The real terrors of both parties have always been, and now are, the fear that they shall lose the elections, and, consequently, the loaves and fishes, and that their antagonists will get them. Both parties have excited artificial terrorism, and, if I were summoned as a witness to say, upon oath, which party had excited1 the most terror, and which had really felt the most, I could not give a more sincere answer than in the vulgar style, “put them in a bag and shake them, and then see which will come out first.”

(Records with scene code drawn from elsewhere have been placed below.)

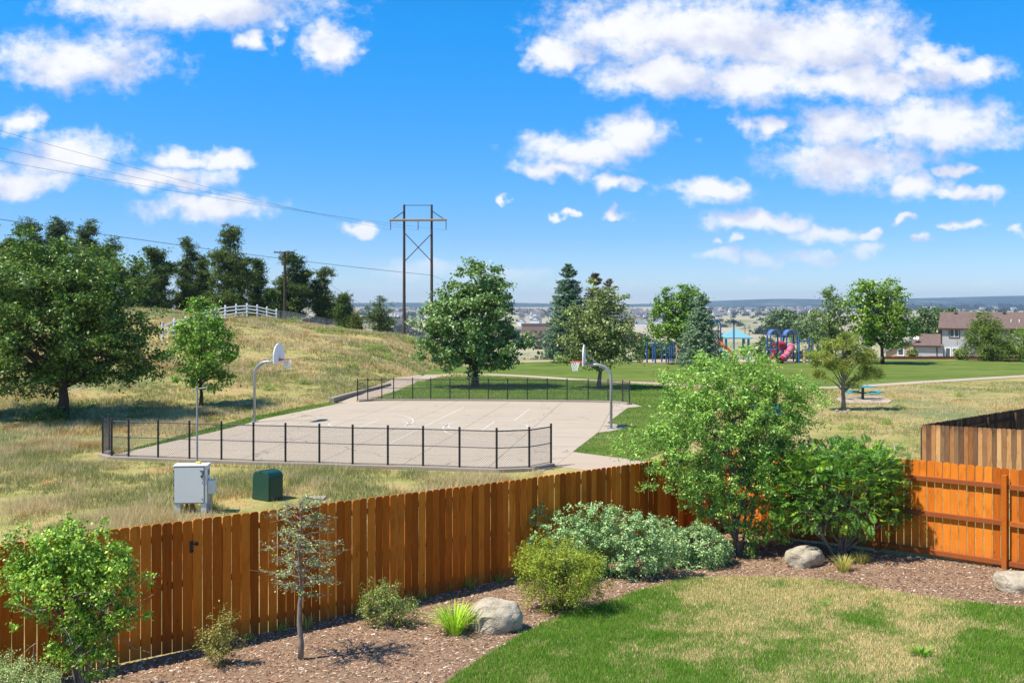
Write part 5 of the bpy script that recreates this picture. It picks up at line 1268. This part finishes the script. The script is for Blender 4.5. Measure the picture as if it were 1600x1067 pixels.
# middle tower peeping out
x0 = pxx(1119, 103); t = thing('play_tower', 'arched blue tower mostly hidden behind the silvery spruce', 'play structure', (x0, 103, 0))
posts_between(t, [(-.45, 0), (.45, 0), (-.45, 1.2), (.45, 1.2)], 0, 3.6, .075, BLUE)
m_ = MB()
for y in (0, 1.2): m_.tube([(-.45 * math.cos(q / 8 * pi), y, 3.6 + .6 * math.sin(q / 8 * pi)) for q in range(9)], .08, 6)
m_.build('roof_arch', BLUE, t)
m_ = MB(); m_.box((0, .6, 1.3), (.9, 1.2, .08)); m_.build('deck', BLUE, t)
m_ = MB(); m_.tube([(.2, -.2, 2.0), (.9, -.4, 1.4), (1.5, -.6, .7), (1.9, -.7, .4)], .2, 8); m_.build('slide', ORANGE, t, True)
m_ = MB(); m_.box((.4, -.25, 2.1), (.5, .1, .5)); m_.build('panel', RED, t, bevel=.05)
# shelter
YS = 108.0; xs0 = pxx(1148, YS); zs = zg1(xs0, YS); t = thing('picnic_shelter', 'picnic shelter with pale turquoise hip roof beyond the playground', 'shelter', (xs0, YS, zs))
hw = (pxx(1172, YS) - pxx(1127, YS)) / 2; ze = pz(527, YS) - zs; zr = pz(514.5, YS) - zs
m_ = MB(); m_.add([(-hw, -hw, ze), (hw, -hw, ze), (hw, hw, ze), (-hw, hw, ze), (-.25, 0, zr), (.25, 0, zr), (-hw, -hw, ze - .12), (hw, -hw, ze - .12), (hw, hw, ze - .12), (-hw, hw, ze - .12)],
    [(0, 1, 5, 4), (1, 2, 5), (2, 3, 4, 5), (3, 0, 4), (6, 7, 1, 0), (7, 8, 2, 1), (8, 9, 3, 2), (9, 6, 0, 3), (9, 8, 7, 6)]); m_.build('roof', TEAL, t)
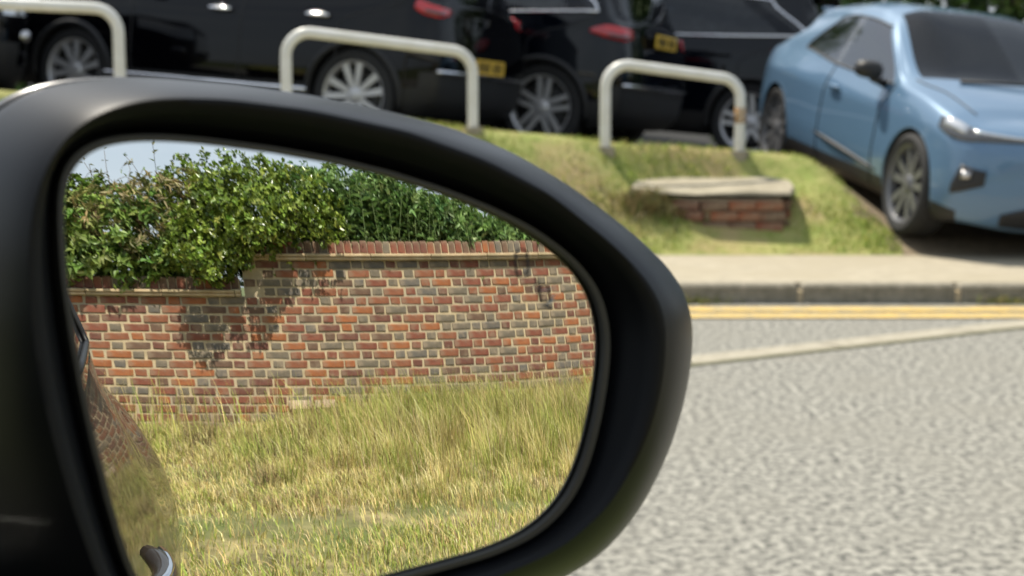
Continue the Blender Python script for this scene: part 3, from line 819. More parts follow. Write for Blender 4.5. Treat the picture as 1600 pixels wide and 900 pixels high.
# ------------------------------------------------------------------ trees behind the car park
def crown_leaves(centers, radii, n, size, cols, w, up=.4):
    centers = np.array(centers); radii = np.array(radii)
    k = rng.choice(len(centers), n, p=radii**2 / (radii**2).sum())
    d = unit(rng.normal(size=(n, 3))); rad = radii[k] * (1 - rng.random(n)**2 * .55)
    P = centers[k] + d * rad[:, None] * np.array((1, 1, .85))
    nn = unit(d * .6 + np.array((0, 0, up)) + rng.normal(0, .6, (n, 3)))
    D = unit(np.cross(nn, rng.normal(size=(n, 3))) + d * .4)
    L = size * rng.uniform(.7, 1.3, n)
    return leaf_arrays(P, D, nn, L, L * .55, mixcol(n, cols, w))
GREEN = [(.06, .12, .022), (.09, .16, .03), (.045, .085, .02), (.13, .19, .04)]
for tx, ty, th, tr, lab in ((-8, 25, 7.5, 3.0, 'broad green tree beyond the car park, leftmost'), (-1, 27, 8.5, 3.4, 'tall green tree beyond the middle of the car park'), (4.6, 23, 6.5, 2.6, 'dark green tree beyond the rearmost black car'), (6.6, 20.5, 5.5, 2.4, 'bright green tree rising behind the blue car'), (11.5, 22, 7.0, 3.0, 'broad green tree beyond the drive, rightmost')):
    g = float(height(tx, ty)); t = empty('tree', (tx, ty, g)); tag(t, lab, 'tree', 'trees beyond the car park')
    tb = MB().tube([(0, 0, -.2), (.05, 0, th * .25), (-.05, .05, th * .5), (.05, 0, th * .75)], [.22, .17, .12, .04], 10)
    cs = []; rs = []
    for k in range(16):
        a = rng.uniform(0, 6.28); h = rng.uniform(.08, .95); q = tr * .75 * math.sqrt(max(0, 1 - ((h - .5) / .55)**2)) * rng.uniform(.3, 1)
        cs.append((q * math.cos(a), q * math.sin(a), h * th)); rs.append(tr * rng.uniform(.28, .45))
        if k < 9: tb.tube([(0, 0, h * th * .55), (cs[-1][0] * .5, cs[-1][1] * .5, h * th * .85), cs[-1]], [.07, .045, .015], 6)
    tb.build('trunk', M_bark, t, True)
    fast_mesh('crown', *crown_leaves(cs, rs, 9000, .17, GREEN, (4, 4, 3, 2)), M_leaf, t)

# ------------------------------------------------------------------ brick wall (seen in the mirror)
WK = Vector((0.69223, 0.72168, 0.00000)); WO = Vector((-0.72168, 0.69223, 0.00000)); W0 = Vector((5.85052, -4.41327, 0.00000))
wall = empty('brick_wall', W0, math.atan2(WK.y, WK.x))
tag(wall, 'stepped garden wall of red and grey bricks reflected in the mirror', 'brick wall')
ZT = 1.356; C_ = .075; STEP = -.735; LOW = 4
U0, U1 = -3.3, 5.0
wt = np.array([.17, .24, .22, .14, .08, .09, .06]); wh = np.array([.08, .14, .12, .16, .12, .23, .15])
bn = [k for k in BR if k != 'brick_pale']
def brick_variant(L, H, D, nm):
    v, f = bevbox(L / 2, D / 2, H / 2, .005)
    v = [(p[0] + random.uniform(-.004, .004), p[1] + random.uniform(-.002, .002), p[2] + random.uniform(-.0035, .0035)) for p in v]
    me = bpy.data.meshes.new('brick'); me.from_pydata(v, [], f); me.materials.append(BR[nm]); return me
var = {(t, nm): [brick_variant(L, .0575, .1, nm) for _ in range(4)] for t, L in (('s', .2045), ('h', .0935)) for nm in BR}
var.update({('e', nm): [brick_variant(.066, .100, .24, nm) for _ in range(2)] for nm in BR})
bricks = []
for r in range(19):
    z = ZT - (r + .5) * C_
    ph = -1.86 if r % 2 == 0 else -1.86 + .16875
    for i in range(-6, 22):
        for t, c in (('s', ph + i * .3375), ('h', ph + i * .3375 + .16875)):
            L = .2145 if t == 's' else .1015
            if c - L / 2 < U0 or c + L / 2 > U1: continue
            if r < LOW and c - L / 2 < STEP - .02: continue
            nm = rng.choice(bn, p=(wt if t == 's' else wh) / (wt if t == 's' else wh).sum())
            if r < 3 and rng.random() < .3: nm = rng.choice(['brick_grey', 'brick_maroon', 'brick_blue_grey'])
            if c > .6 and rng.random() < .12: nm = rng.choice(['brick_orange', 'brick_grey'])
            vis = 1 if -2.25 < c < 3.1 and z > .02 else 0
            bricks.append((vis * L * (1.6 - .17 * (c + 2.2)), t, c, z, nm))
bricks.sort(key=lambda b: -b[0])
bb_ = MB(); bbm = []
for k, (a, t, c, z, nm) in enumerate(bricks):
    me = random.choice(var[(t, nm)])
    loc = (c + random.uniform(-.004, .004), -.05 + random.uniform(-.003, .0025), z + random.uniform(-.0025, .0025))
    rot = (random.uniform(-.01, .01), random.uniform(-.012, .012), random.uniform(-.01, .01))
    if k < 300:
        o = bpy.data.objects.new('brick', me); o.location = loc; o.rotation_euler = rot; link(o, wall)
    else:
        n0 = len(bb_.f); bb_.add([(v.co.x + loc[0], v.co.y + loc[1], v.co.z + loc[2]) for v in me.vertices], [tuple(p.vertices) for p in me.polygons]); bbm += [list(BR).index(nm)] * (len(bb_.f) - n0)
o = bb_.build('brickwork', list(BR.values()), wall); o.data.polygons.foreach_set('material_index', bbm); o['kind'] = 'stuff'
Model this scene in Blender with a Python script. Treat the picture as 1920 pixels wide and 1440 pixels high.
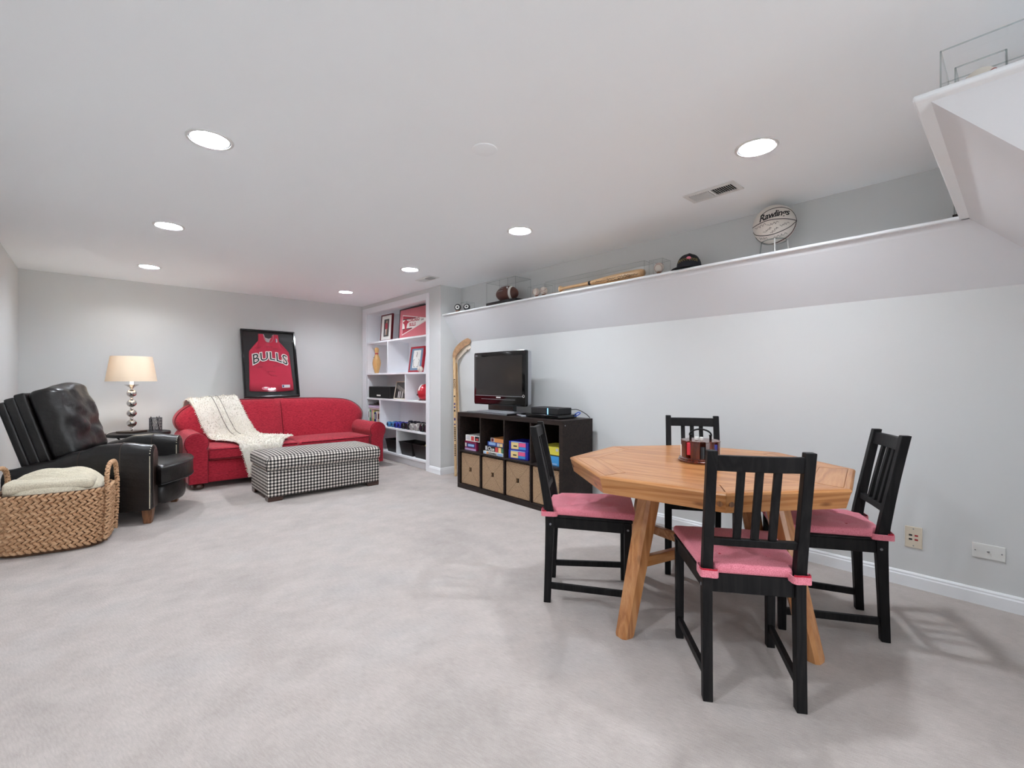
import bpy, bmesh, math, random
from mathutils import Vector, Matrix, noise
random.seed(7)
for _o in list(bpy.data.objects): bpy.data.objects.remove(_o)
SC = bpy.context.scene
COL = SC.collection
PI = math.pi

# ------------------------------------------------------------------ camera
YAW = math.radians(42.082)
CAM_H = 1.114
cam_d = bpy.data.cameras.new('camera')
cam = bpy.data.objects.new('camera', cam_d); COL.objects.link(cam)
cam.location = (0, 0, CAM_H)
cam.rotation_euler = (PI/2, 0, -YAW)
cam_d.sensor_width = 36; cam_d.lens = 866/1920*36
cam_d.shift_y = -6.5/1920
cam_d.clip_start = 0.02
SC.camera = cam
# ------------------------------------------------------------------ world, view
w = bpy.data.worlds.new('world'); SC.world = w; w.use_nodes = True
w.node_tree.nodes['Background'].inputs[0].default_value = (0.90, 0.95, 1.0, 1)
w.node_tree.nodes['Background'].inputs[1].default_value = 2.7
SC.view_settings.view_transform = 'Standard'
try: SC.view_settings.look = 'None'
except Exception: pass
SC.view_settings.exposure = 0.85
SC.view_settings.gamma = 1.0
SC.view_settings.use_curve_mapping = False
SC.cycles.max_bounces = 14; SC.cycles.diffuse_bounces = 9; SC.cycles.transparent_max_bounces = 24
LAMP_L = 262.0      # radiance of a downlight lens

CEIL = 2.243; XL = -0.576; YB = 6.784; XF = 3.03; XW = 3.275; XU = 3.326; YC = 4.615

# ------------------------------------------------------------------ materials
def lin(v):
    v /= 255.0
    return v/12.92 if v <= 0.04045 else ((v+0.055)/1.055)**2.4
def rgb(r, g, b): return (lin(r), lin(g), lin(b), 1.0)
MATS = {}
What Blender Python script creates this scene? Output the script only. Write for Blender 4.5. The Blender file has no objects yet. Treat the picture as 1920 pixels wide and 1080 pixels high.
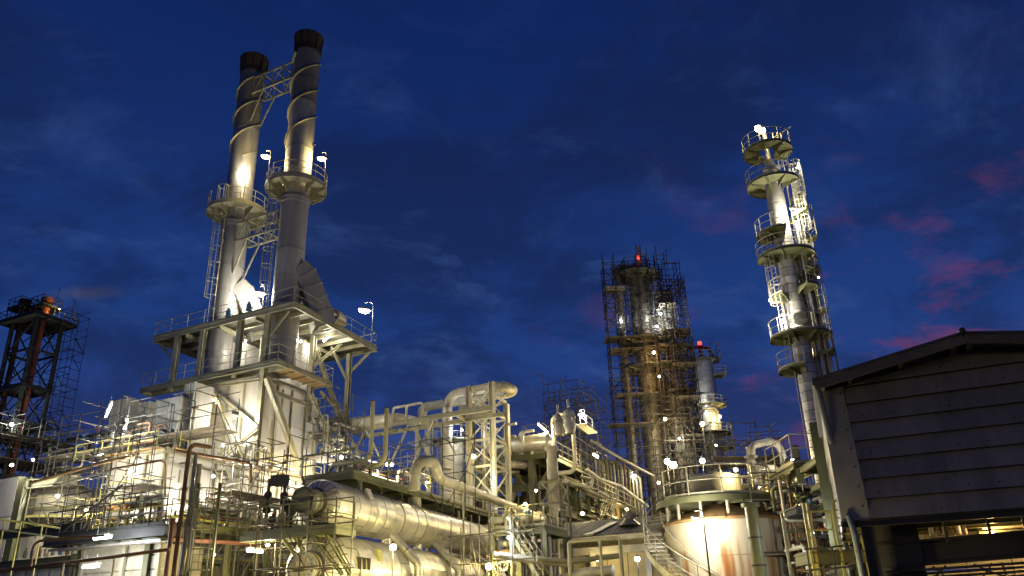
import bpy, math, random
from mathutils import Vector, Matrix
R_ = math.radians
PI = math.pi
sc = bpy.context.scene
COL = sc.collection
rnd = random.Random(7)

# ------------------------------------------------------------------ camera
FPX, PITCH, ROLL, EYE = 1480.0, R_(22.4), R_(1.8), Vector((0, 0, 3.5))
FWD = Vector((0, math.cos(PITCH), math.sin(PITCH)))
_r0 = Vector((1, 0, 0)); _u0 = Vector((0, -math.sin(PITCH), math.cos(PITCH)))
RGT = _r0 * math.cos(ROLL) - _u0 * math.sin(ROLL)
UPV = _r0 * math.sin(ROLL) + _u0 * math.cos(ROLL)
cd = bpy.data.cameras.new('camera'); cam = bpy.data.objects.new('camera', cd); COL.objects.link(cam)
cd.sensor_width = 36.0; cd.lens = 36.0 * FPX / 1920.0; cd.clip_start = 0.1; cd.clip_end = 20000
mw = Matrix((RGT, UPV, -FWD)).transposed().to_4x4(); mw.translation = EYE
cam.matrix_world = mw; sc.camera = cam

# ------------------------------------------------------------------ dusk sky
world = bpy.data.worlds.new('World'); sc.world = world; world.use_nodes = True
def build_world():
    nt = world.node_tree; n = nt.nodes; l = nt.links; n.clear()
    out = n.new('ShaderNodeOutputWorld'); bg = n.new('ShaderNodeBackground'); l.new(bg.outputs[0], out.inputs[0])
    sky = n.new('ShaderNodeTexSky'); sky.sky_type = 'NISHITA'; sky.sun_disc = False
    sky.sun_elevation = R_(-4.0); sky.sun_rotation = R_(75); sky.altitude = 50; sky.air_density = 1.0; sky.dust_density = 0.6; sky.ozone_density = 4.0
    tc = n.new('ShaderNodeTexCoord'); sep = n.new('ShaderNodeSeparateXYZ'); l.new(tc.outputs['Generated'], sep.inputs[0])
    def math_(op, a, b=None, clamp=False):
        m = n.new('ShaderNodeMath'); m.operation = op; m.use_clamp = clamp
        for i, v in enumerate((a, b)):
            if v is None: continue
            if isinstance(v, (int, float)): m.inputs[i].default_value = v
            else: l.new(v, m.inputs[i])
        return m.outputs[0]
    def mix(fac, a, b, mode='MIX'):
        m = n.new('ShaderNodeMix'); m.data_type = 'RGBA'; m.blend_type = mode; m.clamp_factor = True
        for i, v in ((0, fac), (6, a), (7, b)):
            if isinstance(v, (int, float)): m.inputs[i].default_value = v
            elif isinstance(v, tuple): m.inputs[i].default_value = (*v, 1)
            else: l.new(v, m.inputs[i])
        return m.outputs[2]
    def ramp(x, lo, hi):
        m = n.new('ShaderNodeMapRange'); m.interpolation_type = 'SMOOTHSTEP'
        l.new(x, m.inputs[0]); m.inputs[1].default_value = lo; m.inputs[2].default_value = hi
        return m.outputs[0]
    # the twilight blue: Nishita after sunset, deepened
    el = ramp(sep.outputs[2], 0.0, 0.75)
    grad = mix(el, (0.0160, 0.0520, 0.215), (0.0033, 0.0140, 0.084))
    base = mix(0.06, grad, sky.outputs[0])
    # clouds lie in a layer: project the direction on a plane overhead
    zz = math_('ADD', math_('MAXIMUM', sep.outputs[2], 0.0), 0.30)
    cx = math_('DIVIDE', sep.outputs[0], zz); cy = math_('DIVIDE', sep.outputs[1], zz)
    cmb = n.new('ShaderNodeCombineXYZ'); l.new(cx, cmb.inputs[0]); l.new(cy, cmb.inputs[1])
    def noise(scale, detail, rough, dist, off):
        mp = n.new('ShaderNodeMapping'); mp.inputs['Location'].default_value = off
        mp.inputs['Scale'].default_value = (1.0, 1.25, 1); mp.inputs['Rotation'].default_value = (0, 0, R_(-20))
        l.new(cmb.outputs[0], mp.inputs[0])
        t = n.new('ShaderNodeTexNoise'); l.new(mp.outputs[0], t.inputs['Vector'])
        t.inputs['Scale'].default_value = scale; t.inputs['Detail'].default_value = detail
        t.inputs['Roughness'].default_value = rough; t.inputs['Distortion'].default_value = dist
        return t.outputs[0]
    n1 = noise(2.1, 9, 0.64, 0.35, (3.1, 1.7, 0)); n2 = noise(4.2, 9, 0.64, 0.4, (7.3, 2.2, 0)); n3 = noise(3.6, 8, 0.66, 0.2, (5.7, 1.2, 0))
    dark = ramp(n1, 0.40, 0.58)
    c1 = mix(math_('MULTIPLY', dark, 0.58), base, (0.0058, 0.0110, 0.044))
    # paler rims where thin cloud still catches the sky
    rim = math_('MULTIPLY', ramp(n2, 0.50, 0.74), ramp(sep.outputs[2], 0.85, 0.20))
    c2 = mix(math_('MULTIPLY', rim, 0.72), c1, (0.030, 0.066, 0.200))
    # last pink light on low cloud towards the sunset, to the east side of the view
    low = math_('MULTIPLY', ramp(sep.outputs[2], 0.60, 0.16), ramp(sep.outputs[0], -0.15, 0.55))
    pk = math_('MULTIPLY', ramp(n3, 0.52, 0.68), low)
    c3 = mix(math_("MULTIPLY", pk, 0.78), c2, (0.125, 0.033, 0.090))
    hz = math_('MULTIPLY', ramp(sep.outputs[2], 0.34, 0.02), 0.55)
    c4 = mix(hz, c3, (0.036, 0.036, 0.125))
    l.new(c4, bg.inputs[0]); bg.inputs[1].default_value = 1.0
build_world()
vs = sc.view_settings; vs.view_transform = 'Standard'; vs.look = 'None'; vs.exposure = 0.35; vs.gamma = 1.0; vs.use_curve_mapping = False
sc.cycles.use_denoising = True; sc.cycles.max_bounces = 5; sc.cycles.diffuse_bounces = 3; sc.cycles.glossy_bounces = 2
sc.cycles.sample_clamp_indirect = 3.0; sc.cycles.use_light_tree = True; sc.cycles.caustics_reflective = False; sc.cycles.caustics_refractive = False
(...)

Where is the terrorism now, my friend? There is now more real terrorism in New England than there ever was in Virginia, the terror of a civil war à la Vendée, a division of the States, &c., &c., &c. How shall we conjure down this damnable rivalry between Virginia and Massachusetts? Virginia had recourse to Pennsylvania and New York. Massachusetts has now recourse to New York. They have almost got New Jersey and Maryland, and they are aiming at Pennsylvania. And all this in the midst of a war with England, when all Europe is in flames!

I will give you a hint or two more on the subject of terrorism. When John Randolph, in the House, and Stephens Thompson Mason, in the Senate, were treating me with the utmost contempt; when Ned Livingston was threatening me with impeachment for the murder of Jonathan Robbins, the native of Danvers in Connecticut; when I had certain information that the daily language in the insurance office in Boston was, even from the mouth of Charles Jarvis, “We must go to Philadelphia and drag that John Adams from his chair,” I thank God that terror never seized on my mind. But I have had more excitements to it, from 1761 to this day, than any other man. Name the other, if you can. I have been disgraced and degraded, and I have a right to complain. But, as I have always expected it, I have always submitted to it, perhaps with too much tameness.

The amount of all the speeches of John Randolph, in the House, for two or three years, is that himself and myself are the only two honest and consistent men in the United States; himself eternally in opposition to government, and myself as constantly in favor of it. He is now in correspondence with his friend Quincy. What will come of it, let Virginia and Massachusetts judge. In my next, you may find something upon correspondences, whig and tory, federal and democratic, Virginian and Novanglian, English and French, Jacobin and despotic. Meantime, &c.

[1 ] See the whole letter of Mr. Jefferson in Mr. Randolph’s collection, vol. iv. p. 193.

[1 ] One or two words not legible in the copy.